Reproduce the records below exactly as given.

_Raw records_

begin

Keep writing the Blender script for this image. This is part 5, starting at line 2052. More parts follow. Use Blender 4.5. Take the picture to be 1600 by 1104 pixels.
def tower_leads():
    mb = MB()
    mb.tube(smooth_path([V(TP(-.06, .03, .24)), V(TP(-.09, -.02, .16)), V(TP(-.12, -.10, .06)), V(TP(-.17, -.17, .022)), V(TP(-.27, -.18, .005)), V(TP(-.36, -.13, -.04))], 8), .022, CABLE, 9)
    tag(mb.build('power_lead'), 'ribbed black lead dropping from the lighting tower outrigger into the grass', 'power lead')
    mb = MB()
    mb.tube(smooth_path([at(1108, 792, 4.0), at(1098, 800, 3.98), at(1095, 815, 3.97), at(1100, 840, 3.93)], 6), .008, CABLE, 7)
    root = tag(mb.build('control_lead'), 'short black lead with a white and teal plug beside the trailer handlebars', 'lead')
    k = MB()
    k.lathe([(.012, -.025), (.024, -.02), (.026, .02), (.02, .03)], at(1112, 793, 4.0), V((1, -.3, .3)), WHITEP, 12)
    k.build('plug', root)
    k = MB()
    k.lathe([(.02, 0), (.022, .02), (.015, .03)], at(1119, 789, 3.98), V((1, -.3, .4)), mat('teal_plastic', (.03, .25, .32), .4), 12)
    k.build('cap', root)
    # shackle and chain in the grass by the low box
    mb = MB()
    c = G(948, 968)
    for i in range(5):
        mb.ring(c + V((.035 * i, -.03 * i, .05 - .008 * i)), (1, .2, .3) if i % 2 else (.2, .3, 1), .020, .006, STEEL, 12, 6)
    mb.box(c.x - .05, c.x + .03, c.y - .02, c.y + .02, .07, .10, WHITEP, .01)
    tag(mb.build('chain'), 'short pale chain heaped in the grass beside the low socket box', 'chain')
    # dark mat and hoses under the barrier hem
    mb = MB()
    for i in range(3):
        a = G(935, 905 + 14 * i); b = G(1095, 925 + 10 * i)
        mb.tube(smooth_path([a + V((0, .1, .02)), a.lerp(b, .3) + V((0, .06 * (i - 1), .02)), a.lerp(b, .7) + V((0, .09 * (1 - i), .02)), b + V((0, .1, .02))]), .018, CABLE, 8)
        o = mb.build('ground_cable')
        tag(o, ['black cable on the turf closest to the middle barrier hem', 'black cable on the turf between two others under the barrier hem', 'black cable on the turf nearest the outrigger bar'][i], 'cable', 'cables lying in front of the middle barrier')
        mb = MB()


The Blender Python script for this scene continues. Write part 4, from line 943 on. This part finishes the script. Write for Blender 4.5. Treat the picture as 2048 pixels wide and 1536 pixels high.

end

_Result below_
Keep writing the Blender script for this image. This is part 5, starting at line 2052. More parts follow. Use Blender 4.5. Take the picture to be 1600 by 1104 pixels.
def tower_leads():
    mb = MB()
    mb.tube(smooth_path([V(TP(-.06, .03, .24)), V(TP(-.09, -.02, .16)), V(TP(-.12, -.10, .06)), V(TP(-.17, -.17, .022)), V(TP(-.27, -.18, .005)), V(TP(-.36, -.13, -.04))], 8), .022, CABLE, 9)
    tag(mb.build('power_lead'), 'ribbed black lead dropping from the lighting tower outrigger into the grass', 'power lead')
    mb = MB()
    mb.tube(smooth_path([at(1108, 792, 4.0), at(1098, 800, 3.98), at(1095, 815, 3.97), at(1100, 840, 3.93)], 6), .008, CABLE, 7)
    root = tag(mb.build('control_lead'), 'short black lead with a white and teal plug beside the trailer handlebars', 'lead')
    k = MB()
    k.lathe([(.012, -.025), (.024, -.02), (.026, .02), (.02, .03)], at(1112, 793, 4.0), V((1, -.3, .3)), WHITEP, 12)
    k.build('plug', root)
    k = MB()
    k.lathe([(.02, 0), (.022, .02), (.015, .03)], at(1119, 789, 3.98), V((1, -.3, .4)), mat('teal_plastic', (.03, .25, .32), .4), 12)
    k.build('cap', root)
    # shackle and chain in the grass by the low box
    mb = MB()
    c = G(948, 968)
    for i in range(5):
        mb.ring(c + V((.035 * i, -.03 * i, .05 - .008 * i)), (1, .2, .3) if i % 2 else (.2, .3, 1), .020, .006, STEEL, 12, 6)
    mb.box(c.x - .05, c.x + .03, c.y - .02, c.y + .02, .07, .10, WHITEP, .01)
    tag(mb.build('chain'), 'short pale chain heaped in the grass beside the low socket box', 'chain')
    # dark mat and hoses under the barrier hem
    mb = MB()
    for i in range(3):
        a = G(935, 905 + 14 * i); b = G(1095, 925 + 10 * i)
        mb.tube(smooth_path([a + V((0, .1, .02)), a.lerp(b, .3) + V((0, .06 * (i - 1), .02)), a.lerp(b, .7) + V((0, .09 * (1 - i), .02)), b + V((0, .1, .02))]), .018, CABLE, 8)
        o = mb.build('ground_cable')
        tag(o, ['black cable on the turf closest to the middle barrier hem', 'black cable on the turf between two others under the barrier hem', 'black cable on the turf nearest the outrigger bar'][i], 'cable', 'cables lying in front of the middle barrier')
        mb = MB()


The Blender Python script for this scene continues. Write part 4, from line 943 on. This part finishes the script. Write for Blender 4.5. Treat the picture as 2048 pixels wide and 1536 pixels high.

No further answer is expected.